The following is a recap of a heritage trip + local visit by Daniel Gurevich, manager of Jerulita Travel. 

I’d like to tell you a story of one family’s visit to Lithuania in search of their roots. It’s quite common for folks from all over the world to request a private tour with Jerulita, to visit the large cities and escort them to the shtetl where their ancestors used to live.

heritage trip vilnius-old-city
Vilnius old city

Two Brothers Heritage Trip

This time, I met two brothers coming from the USA. We corresponded for some time in advance and they shared the details of their family. We kicked off with a historical and heritage tour of Vilnius, taking them back in time through centuries of Lithuanian and Jewish history. I spoke to them about Grand Duke Gediminas, the autonomous period and the Golden Age of Litvak Jewry, Imperial Russian occupation and the Pale of Settlement, through WWII. A more detailed program of this tour is available in our popular tours.

heritage trip Vilnius-history-heritage-jewish

Seduva, a Jewish Community

The next day, I drove them to northern Lithuania for their heritage trip. We drove through Panevezys, homeland of the renowned Ponivetch Yeshiva, to Seduva. Seduva is a small town with a population of a little over 3,000 people, which had self-governing rights from the 15th century.

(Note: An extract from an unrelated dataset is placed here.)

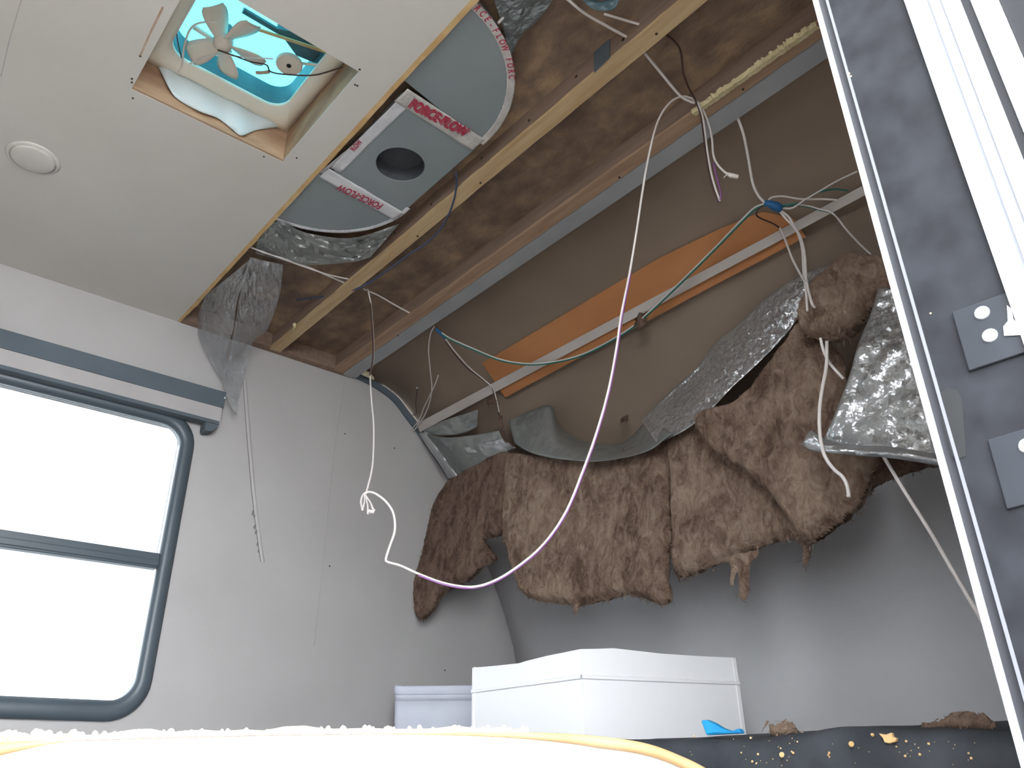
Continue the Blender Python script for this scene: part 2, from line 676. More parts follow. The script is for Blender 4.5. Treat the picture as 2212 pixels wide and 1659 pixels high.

As Jews came to Seduva in the end of the 16th century, the town prospered in commerce and manufacture, and for a time they were two-thirds of the total population.

The brothers’ family had once had a property in Seduva, and we were lucky to find its location in the archives. We walked around the town, looking at houses and tried to imagine how the family lived here for generations. The family emigrated to South Africa in the 1860’s, so we were not expecting to see the exact same place. But, as the brothers shared with me, they really wanted to breathe the same air.

There is an impressive memorial next to Seduva municipality.

Later, we went to see the Jewish cemetery which had been renovated by the Seduva Jews Memorial Fund. There are about 1,300 headstones altogether, and today about 400 of them stand again to commemorate the graves.

heritage trip graveyard-Jewish

As a finale to our visit, we went to pay a last tribute to the Holocaust victims in the region. The place of murder is not so easy to find. We had to drive “lefts and rights” for about 20 minutes and found a newly built memorial to honor the 700 Jews who were murdered by Nazis and local killers on August 25th, 1941.